Estimating Al2O3–CO2 nanofluid viscosity: a molecular dynamics approach

Abstract

High-viscosity CO2 is of interest to the oil and gas industry in enhanced oil recovery and well-fracturing applications. Dispersing nanoparticles in CO2 is one way of achieving increased viscosity. However, parametric studies on viscosity estimation of CO2 nanofluids is not found in the open literature. A comparison of various interatomic potentials for their accuracy in predicting viscosity is also missing. In this work, we studied Al2O3 nanoparticles in CO2 base fluid.

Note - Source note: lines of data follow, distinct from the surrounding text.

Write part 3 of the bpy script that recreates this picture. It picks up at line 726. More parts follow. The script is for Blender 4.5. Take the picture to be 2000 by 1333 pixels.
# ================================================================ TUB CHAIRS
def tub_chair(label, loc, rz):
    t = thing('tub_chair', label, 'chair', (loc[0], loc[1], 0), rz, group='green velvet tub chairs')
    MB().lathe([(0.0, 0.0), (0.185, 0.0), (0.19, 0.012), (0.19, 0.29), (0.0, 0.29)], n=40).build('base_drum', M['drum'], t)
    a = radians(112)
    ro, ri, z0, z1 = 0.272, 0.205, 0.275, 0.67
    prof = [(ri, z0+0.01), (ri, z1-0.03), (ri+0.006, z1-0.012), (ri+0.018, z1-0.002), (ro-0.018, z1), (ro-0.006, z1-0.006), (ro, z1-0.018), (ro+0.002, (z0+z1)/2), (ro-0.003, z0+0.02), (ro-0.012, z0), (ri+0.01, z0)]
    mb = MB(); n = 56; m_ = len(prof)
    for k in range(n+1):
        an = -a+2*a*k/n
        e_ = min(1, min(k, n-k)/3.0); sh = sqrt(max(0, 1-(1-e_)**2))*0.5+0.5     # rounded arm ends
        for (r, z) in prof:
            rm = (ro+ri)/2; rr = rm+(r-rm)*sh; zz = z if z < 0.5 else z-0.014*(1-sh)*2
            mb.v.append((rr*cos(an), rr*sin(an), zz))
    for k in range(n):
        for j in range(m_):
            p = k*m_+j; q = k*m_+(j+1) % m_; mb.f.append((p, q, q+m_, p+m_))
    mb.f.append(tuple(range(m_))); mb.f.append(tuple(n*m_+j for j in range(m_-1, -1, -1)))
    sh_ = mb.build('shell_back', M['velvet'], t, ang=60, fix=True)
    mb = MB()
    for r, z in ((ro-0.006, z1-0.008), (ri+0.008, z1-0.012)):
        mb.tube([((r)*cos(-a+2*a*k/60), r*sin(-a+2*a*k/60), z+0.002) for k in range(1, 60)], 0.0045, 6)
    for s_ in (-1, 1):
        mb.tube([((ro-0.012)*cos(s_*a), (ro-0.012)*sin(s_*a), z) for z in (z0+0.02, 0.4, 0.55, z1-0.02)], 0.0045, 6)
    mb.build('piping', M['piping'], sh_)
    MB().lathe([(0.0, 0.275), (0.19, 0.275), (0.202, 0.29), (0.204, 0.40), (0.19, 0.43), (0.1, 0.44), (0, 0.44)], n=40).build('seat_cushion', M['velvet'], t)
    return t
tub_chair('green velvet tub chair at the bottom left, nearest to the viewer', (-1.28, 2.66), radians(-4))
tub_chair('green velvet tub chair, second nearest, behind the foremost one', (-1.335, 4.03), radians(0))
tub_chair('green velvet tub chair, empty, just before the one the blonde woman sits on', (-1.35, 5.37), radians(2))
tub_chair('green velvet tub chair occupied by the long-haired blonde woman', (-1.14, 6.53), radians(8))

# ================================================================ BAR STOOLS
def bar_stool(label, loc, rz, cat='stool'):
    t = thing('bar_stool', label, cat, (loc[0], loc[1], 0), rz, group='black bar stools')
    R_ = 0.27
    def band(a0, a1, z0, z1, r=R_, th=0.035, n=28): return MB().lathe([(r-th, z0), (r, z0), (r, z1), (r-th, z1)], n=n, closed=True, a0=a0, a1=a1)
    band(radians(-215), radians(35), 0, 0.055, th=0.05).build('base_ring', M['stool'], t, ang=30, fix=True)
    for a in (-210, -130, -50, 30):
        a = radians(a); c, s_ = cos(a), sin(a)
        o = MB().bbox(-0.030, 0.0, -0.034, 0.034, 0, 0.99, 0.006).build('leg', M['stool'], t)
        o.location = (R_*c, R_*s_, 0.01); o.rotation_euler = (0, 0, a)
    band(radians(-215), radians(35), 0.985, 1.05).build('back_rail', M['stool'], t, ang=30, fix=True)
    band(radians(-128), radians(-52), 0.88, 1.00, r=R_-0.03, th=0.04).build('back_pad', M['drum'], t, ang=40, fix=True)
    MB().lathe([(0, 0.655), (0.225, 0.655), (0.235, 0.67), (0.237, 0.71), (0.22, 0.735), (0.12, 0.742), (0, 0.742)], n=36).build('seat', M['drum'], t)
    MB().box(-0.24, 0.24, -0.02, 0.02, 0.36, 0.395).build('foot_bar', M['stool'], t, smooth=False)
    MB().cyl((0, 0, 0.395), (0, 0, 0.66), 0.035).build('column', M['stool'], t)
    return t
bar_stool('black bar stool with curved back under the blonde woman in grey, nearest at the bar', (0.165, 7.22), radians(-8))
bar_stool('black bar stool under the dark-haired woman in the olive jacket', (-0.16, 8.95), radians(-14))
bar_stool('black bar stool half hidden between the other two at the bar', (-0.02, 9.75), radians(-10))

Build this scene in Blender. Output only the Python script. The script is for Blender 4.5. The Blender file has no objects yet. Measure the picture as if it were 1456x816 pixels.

We screened the inter-molecular interaction potential models available for CO2–CO2 interactions and found that the TraPPE-flexible model (with MORSE potential) to be most suitable for conditions used in this work. We estimated the CO2–Al2O3 interaction potential using quantum mechanical simulations. Using this combination for CO2–CO2 and CO2–Al2O3 interactions, we explored the effects of temperature and nanoparticle size on viscosity using molecular dynamics simulations (MD). We predicted that the viscosity would increase with increase in temperature and particle size. We also calculated the base fluid self-diffusion coefficient to investigate the effect of Brownian motion and its contribution to changes in viscosity. We found that it decreases with increase in particle size and temperature, thereby indicating that Brownian motion does not contribute to the increased viscosity. Further, the nanolayer formed at the Al2O3–CO2 interface is studied through density distributions around the nanoparticle; the thickness of this nanolayer is found to increase with nanoparticle diameter. Finally, we examined the structures of CO2 fluid in presence of nanoparticles at different thermodynamic states through radial distribution functions. The current work sheds light on the viscosity enhancement by the addition of nanoparticles; it is hoped that such studies will lead to tools that help tailor fluid properties to specific requirements.